Michael Saylor, executive chairman of Strategy and one of Bitcoin's most prominent institutional advocates, made a pointed observation about the current macro capital environment: the AI infrastructure buildout is actively competing for investment dollars. Despite that pressure, Saylor maintained his long-standing conviction that Bitcoin remains the premier asset over any long-term horizon.
Why it matters
Saylor's framing is notable because it names the tension directly — AI capex is not a background variable, it is a real and growing claim on institutional and private capital that could otherwise flow into risk assets including crypto. Data centres, GPU clusters, and energy infrastructure are absorbing hundreds of billions annually, and that competition for capital is a macro headwind the Bitcoin thesis has to account for.
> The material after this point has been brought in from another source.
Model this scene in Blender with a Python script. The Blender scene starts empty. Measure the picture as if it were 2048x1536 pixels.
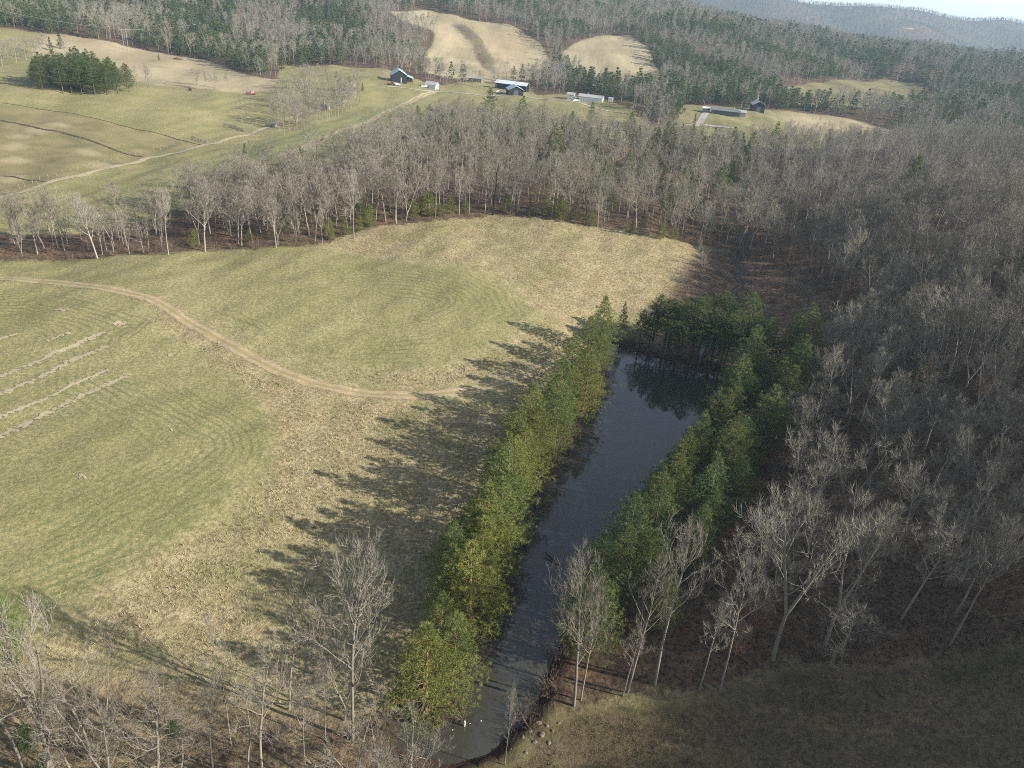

Yet Saylor's conclusion is the opposite of capitulation. For an investor of his profile to explicitly acknowledge the AI capital drain and still reaffirm Bitcoin's long-term primacy is a signal worth noting — it suggests the bull case for BTC is being stress-tested against the AI supercycle narrative and surviving it in at least one influential corner of institutional thinking.
Market impact
The comment reinforces the narrative that Bitcoin and AI are competing for the same pool of long-duration capital, a framing that has gained traction among macro investors in 2025. For BTC holders, Saylor's continued conviction provides sentiment support even in an environment where AI infrastructure spending is crowding the headlines. Watch for whether other institutional voices echo the capital-competition framing — if they do, it could sharpen the debate around BTC allocation sizing in multi-asset portfolios.